▶ Task instructions
Exactly the lines from the start of the data through the line containing "0.4)), 0.6, 0.08)))" should be output, with both ends kept and nothing added.

▶ Dataset section
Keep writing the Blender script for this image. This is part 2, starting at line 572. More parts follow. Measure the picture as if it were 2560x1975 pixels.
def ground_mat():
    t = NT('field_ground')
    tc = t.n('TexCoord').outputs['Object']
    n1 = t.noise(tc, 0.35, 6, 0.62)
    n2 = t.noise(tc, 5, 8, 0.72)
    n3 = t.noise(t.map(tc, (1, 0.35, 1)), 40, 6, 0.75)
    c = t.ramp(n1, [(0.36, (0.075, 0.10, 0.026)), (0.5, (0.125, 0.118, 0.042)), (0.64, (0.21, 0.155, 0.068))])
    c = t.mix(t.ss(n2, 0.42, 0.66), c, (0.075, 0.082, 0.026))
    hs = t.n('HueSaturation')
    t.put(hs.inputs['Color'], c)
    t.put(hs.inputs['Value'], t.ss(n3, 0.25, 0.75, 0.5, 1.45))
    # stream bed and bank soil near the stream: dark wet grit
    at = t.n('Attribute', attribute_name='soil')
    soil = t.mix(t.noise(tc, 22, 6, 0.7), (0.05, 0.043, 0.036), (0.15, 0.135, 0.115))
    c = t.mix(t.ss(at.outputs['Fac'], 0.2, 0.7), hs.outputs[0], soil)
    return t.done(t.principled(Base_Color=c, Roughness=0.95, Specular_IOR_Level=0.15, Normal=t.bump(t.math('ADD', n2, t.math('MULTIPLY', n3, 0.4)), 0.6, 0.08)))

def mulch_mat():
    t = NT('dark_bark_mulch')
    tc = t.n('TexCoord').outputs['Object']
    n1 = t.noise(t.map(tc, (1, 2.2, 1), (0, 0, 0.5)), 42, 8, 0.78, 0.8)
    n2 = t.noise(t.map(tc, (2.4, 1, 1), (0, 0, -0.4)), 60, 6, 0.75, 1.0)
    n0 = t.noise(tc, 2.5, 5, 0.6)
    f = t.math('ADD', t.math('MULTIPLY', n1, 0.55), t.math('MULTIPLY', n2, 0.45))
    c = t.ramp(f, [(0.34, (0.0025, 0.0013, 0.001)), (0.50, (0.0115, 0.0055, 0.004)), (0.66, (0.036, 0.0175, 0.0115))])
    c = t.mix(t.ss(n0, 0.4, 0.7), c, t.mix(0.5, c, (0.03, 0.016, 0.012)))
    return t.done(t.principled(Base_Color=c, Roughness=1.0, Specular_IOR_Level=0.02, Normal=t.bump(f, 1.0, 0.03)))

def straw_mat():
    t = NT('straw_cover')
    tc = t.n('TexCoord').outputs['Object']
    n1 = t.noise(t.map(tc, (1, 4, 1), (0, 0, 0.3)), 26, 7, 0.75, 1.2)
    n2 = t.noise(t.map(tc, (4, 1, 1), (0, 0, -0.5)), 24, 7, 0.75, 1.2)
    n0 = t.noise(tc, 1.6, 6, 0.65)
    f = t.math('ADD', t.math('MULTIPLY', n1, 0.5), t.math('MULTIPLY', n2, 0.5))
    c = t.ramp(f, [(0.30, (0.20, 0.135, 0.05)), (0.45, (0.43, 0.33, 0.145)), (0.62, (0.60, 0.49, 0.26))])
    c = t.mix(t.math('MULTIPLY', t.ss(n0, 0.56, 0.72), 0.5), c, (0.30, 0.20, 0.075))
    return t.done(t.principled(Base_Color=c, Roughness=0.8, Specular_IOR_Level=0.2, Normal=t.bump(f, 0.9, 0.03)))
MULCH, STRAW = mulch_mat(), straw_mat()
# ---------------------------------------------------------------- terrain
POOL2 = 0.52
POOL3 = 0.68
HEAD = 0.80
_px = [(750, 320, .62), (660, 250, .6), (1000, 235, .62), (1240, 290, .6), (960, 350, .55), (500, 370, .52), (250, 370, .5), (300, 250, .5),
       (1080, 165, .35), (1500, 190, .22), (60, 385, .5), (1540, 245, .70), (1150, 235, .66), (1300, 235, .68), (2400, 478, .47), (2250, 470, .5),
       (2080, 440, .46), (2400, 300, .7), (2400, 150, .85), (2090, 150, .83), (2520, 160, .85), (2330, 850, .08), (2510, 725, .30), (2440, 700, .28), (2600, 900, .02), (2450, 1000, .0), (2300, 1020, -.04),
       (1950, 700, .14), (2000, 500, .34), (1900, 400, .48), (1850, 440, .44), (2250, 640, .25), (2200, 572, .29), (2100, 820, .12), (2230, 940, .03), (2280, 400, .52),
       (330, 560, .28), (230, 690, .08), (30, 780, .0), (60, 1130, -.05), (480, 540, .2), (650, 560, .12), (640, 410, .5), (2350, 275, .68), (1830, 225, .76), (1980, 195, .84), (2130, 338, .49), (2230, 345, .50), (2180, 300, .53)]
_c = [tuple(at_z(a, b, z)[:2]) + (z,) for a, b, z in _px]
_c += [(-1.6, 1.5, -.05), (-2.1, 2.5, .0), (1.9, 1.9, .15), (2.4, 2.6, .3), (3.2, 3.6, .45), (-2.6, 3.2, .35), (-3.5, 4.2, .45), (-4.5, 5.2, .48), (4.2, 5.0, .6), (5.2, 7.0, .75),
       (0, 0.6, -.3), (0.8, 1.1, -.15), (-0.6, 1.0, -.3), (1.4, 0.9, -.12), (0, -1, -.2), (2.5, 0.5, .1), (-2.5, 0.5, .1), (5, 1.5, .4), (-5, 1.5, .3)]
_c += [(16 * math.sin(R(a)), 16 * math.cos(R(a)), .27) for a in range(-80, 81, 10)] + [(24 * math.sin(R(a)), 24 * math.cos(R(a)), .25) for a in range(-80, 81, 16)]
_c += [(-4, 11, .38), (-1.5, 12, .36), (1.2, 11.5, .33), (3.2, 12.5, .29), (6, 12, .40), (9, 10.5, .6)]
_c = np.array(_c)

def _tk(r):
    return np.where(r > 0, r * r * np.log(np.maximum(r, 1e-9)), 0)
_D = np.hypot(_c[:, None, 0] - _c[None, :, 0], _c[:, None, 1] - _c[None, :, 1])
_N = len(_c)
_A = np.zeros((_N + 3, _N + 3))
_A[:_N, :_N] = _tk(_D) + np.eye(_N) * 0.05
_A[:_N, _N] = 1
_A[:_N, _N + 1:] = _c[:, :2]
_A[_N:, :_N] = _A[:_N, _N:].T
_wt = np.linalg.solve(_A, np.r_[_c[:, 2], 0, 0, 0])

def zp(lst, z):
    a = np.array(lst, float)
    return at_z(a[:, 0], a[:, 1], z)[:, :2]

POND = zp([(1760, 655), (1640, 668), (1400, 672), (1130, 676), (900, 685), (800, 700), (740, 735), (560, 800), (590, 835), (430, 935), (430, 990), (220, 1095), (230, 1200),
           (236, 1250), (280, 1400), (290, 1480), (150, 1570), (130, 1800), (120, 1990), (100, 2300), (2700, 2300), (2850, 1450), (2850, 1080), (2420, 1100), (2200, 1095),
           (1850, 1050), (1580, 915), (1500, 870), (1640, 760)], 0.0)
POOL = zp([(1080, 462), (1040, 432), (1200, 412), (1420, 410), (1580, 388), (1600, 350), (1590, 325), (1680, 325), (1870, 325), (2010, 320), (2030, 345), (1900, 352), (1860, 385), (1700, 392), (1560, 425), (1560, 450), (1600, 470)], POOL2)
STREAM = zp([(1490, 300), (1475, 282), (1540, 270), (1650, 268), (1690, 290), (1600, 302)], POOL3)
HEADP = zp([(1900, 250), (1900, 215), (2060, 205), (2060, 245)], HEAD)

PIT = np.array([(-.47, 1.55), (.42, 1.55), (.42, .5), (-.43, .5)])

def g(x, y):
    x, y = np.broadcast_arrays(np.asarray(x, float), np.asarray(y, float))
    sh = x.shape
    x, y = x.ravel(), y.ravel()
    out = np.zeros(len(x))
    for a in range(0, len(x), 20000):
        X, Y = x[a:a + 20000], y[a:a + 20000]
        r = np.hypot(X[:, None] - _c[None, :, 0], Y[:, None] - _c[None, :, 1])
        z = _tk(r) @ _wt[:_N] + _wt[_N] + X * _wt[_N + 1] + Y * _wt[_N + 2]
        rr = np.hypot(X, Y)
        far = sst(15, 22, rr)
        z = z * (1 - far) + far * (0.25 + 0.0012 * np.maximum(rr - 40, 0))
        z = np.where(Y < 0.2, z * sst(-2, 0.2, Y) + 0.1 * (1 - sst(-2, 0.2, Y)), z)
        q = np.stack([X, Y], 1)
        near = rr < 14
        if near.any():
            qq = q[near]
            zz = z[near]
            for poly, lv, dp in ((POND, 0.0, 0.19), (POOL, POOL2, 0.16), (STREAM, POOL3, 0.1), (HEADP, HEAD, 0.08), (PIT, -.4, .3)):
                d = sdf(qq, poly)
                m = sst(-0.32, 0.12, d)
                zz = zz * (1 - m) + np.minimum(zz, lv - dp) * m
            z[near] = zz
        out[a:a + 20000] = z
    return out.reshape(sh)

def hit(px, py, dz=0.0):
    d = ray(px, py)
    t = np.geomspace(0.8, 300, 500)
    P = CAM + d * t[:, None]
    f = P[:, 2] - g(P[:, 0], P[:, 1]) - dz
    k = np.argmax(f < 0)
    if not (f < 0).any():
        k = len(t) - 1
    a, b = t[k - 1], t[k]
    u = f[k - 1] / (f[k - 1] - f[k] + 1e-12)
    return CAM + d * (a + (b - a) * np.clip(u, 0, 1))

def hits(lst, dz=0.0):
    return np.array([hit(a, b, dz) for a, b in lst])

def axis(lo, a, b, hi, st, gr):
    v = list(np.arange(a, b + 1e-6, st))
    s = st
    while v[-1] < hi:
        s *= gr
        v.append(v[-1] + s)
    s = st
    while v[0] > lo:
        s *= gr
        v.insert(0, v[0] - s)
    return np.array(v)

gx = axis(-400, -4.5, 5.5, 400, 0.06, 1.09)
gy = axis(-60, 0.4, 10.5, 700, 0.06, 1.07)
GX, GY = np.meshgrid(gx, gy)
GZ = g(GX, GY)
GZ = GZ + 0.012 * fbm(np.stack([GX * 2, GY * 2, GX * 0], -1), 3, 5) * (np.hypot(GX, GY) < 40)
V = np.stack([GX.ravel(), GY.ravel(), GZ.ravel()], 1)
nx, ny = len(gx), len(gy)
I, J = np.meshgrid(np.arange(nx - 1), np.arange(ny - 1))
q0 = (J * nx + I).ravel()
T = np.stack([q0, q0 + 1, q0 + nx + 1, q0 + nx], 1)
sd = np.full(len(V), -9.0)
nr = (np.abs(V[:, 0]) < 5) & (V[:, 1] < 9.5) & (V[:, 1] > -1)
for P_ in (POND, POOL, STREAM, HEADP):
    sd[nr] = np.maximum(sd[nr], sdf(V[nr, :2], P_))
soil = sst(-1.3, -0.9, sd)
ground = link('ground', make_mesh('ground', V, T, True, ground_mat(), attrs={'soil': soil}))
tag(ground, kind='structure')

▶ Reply
Keep writing the Blender script for this image. This is part 2, starting at line 572. More parts follow. Measure the picture as if it were 2560x1975 pixels.
def ground_mat():
    t = NT('field_ground')
    tc = t.n('TexCoord').outputs['Object']
    n1 = t.noise(tc, 0.35, 6, 0.62)
    n2 = t.noise(tc, 5, 8, 0.72)
    n3 = t.noise(t.map(tc, (1, 0.35, 1)), 40, 6, 0.75)
    c = t.ramp(n1, [(0.36, (0.075, 0.10, 0.026)), (0.5, (0.125, 0.118, 0.042)), (0.64, (0.21, 0.155, 0.068))])
    c = t.mix(t.ss(n2, 0.42, 0.66), c, (0.075, 0.082, 0.026))
    hs = t.n('HueSaturation')
    t.put(hs.inputs['Color'], c)
    t.put(hs.inputs['Value'], t.ss(n3, 0.25, 0.75, 0.5, 1.45))
    # stream bed and bank soil near the stream: dark wet grit
    at = t.n('Attribute', attribute_name='soil')
    soil = t.mix(t.noise(tc, 22, 6, 0.7), (0.05, 0.043, 0.036), (0.15, 0.135, 0.115))
    c = t.mix(t.ss(at.outputs['Fac'], 0.2, 0.7), hs.outputs[0], soil)
    return t.done(t.principled(Base_Color=c, Roughness=0.95, Specular_IOR_Level=0.15, Normal=t.bump(t.math('ADD', n2, t.math('MULTIPLY', n3, 0.4)), 0.6, 0.08)))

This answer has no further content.